Граффити в районе Брик-Лейн, Лондон, 2012

Граффити появились как вызов этой технологии. Как вызов со стороны поколения, противопоставившего себя массовой культуре и проектной организации городской среды, подчинённой бизнесу и власти.

«Дикость» граффити есть возвращение к самодеятельной ручной технике, хотя граффити широко используют аэрозоли и маркеры, поставляемые как раз современной технологией (граффити вынуждены принимать технические условия века). Но это только половина дела. Невидимость авторов и зрителей в таком случае можно истолковать как парадоксальный вызов анонимности СМИ, в которых электронная коммуникация, создавая дистанцию между актером и зрителем, разрывает и опосредует социальные контакты. Новая анонимность — проявление самоотречения и воли, прямо противопоставленной диктатуре технической цивилизации.

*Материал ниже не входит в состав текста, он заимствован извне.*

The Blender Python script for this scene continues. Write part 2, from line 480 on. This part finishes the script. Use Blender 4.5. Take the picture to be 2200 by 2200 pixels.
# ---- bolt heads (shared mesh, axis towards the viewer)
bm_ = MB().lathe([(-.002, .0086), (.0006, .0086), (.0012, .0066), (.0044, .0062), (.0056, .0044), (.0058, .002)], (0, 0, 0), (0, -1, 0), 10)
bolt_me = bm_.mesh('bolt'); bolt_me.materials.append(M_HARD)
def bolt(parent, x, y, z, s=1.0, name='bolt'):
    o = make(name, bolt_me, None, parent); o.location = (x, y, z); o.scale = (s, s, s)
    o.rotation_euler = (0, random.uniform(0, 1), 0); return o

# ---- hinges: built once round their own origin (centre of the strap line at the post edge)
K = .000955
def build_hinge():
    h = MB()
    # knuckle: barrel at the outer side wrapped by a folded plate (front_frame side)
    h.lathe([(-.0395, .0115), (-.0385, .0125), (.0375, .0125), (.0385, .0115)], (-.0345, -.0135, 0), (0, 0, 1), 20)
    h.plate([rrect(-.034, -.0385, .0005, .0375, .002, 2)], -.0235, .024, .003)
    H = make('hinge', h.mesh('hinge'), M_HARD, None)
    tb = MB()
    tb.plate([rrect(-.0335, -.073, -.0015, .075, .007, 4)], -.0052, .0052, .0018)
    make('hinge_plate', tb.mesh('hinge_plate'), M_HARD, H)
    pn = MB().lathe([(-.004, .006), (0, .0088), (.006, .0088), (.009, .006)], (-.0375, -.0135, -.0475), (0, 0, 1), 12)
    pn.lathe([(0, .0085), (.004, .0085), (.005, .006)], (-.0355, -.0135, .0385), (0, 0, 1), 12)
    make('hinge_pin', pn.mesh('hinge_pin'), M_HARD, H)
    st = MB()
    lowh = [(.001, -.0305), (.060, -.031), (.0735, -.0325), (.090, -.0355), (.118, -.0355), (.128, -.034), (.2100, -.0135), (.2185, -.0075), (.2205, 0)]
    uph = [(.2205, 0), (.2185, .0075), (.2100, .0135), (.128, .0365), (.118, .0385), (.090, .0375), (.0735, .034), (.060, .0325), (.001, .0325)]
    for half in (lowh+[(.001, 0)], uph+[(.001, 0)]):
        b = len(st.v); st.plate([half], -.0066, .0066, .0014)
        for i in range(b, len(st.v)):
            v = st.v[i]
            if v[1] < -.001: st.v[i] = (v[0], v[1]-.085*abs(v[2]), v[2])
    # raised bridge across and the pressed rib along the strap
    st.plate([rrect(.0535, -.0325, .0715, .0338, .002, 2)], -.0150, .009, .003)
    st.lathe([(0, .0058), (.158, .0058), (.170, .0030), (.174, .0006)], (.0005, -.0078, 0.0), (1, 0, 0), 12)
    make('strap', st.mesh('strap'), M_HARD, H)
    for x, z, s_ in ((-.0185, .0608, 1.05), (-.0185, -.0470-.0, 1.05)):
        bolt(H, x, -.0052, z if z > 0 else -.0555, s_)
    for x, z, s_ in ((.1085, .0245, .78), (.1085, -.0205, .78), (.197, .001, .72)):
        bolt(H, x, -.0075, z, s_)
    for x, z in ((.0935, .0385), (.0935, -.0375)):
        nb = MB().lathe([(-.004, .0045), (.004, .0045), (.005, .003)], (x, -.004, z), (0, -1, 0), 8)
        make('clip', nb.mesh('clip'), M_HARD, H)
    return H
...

Эта тайная работа сопровождается недоступным внешнему наблюдению экспериментом над языками монументальной графики, каллиграфии, цвета, изображений и орнаментов. Их синтез появляется в современной городской среде на правах незаконнорождённого ребенка старых и новых утопий, тех же синтетических материалов и технологий. Этот бастард городской цивилизации учится говорить на своём — пока что инфантильном — языке мюралей, как социальных погремушек, их гром предвещает и нечто обещающее, и пугающее одновременно. И неясно, что же скрывается за этой аттрактивной и свободной семиотической алхимией.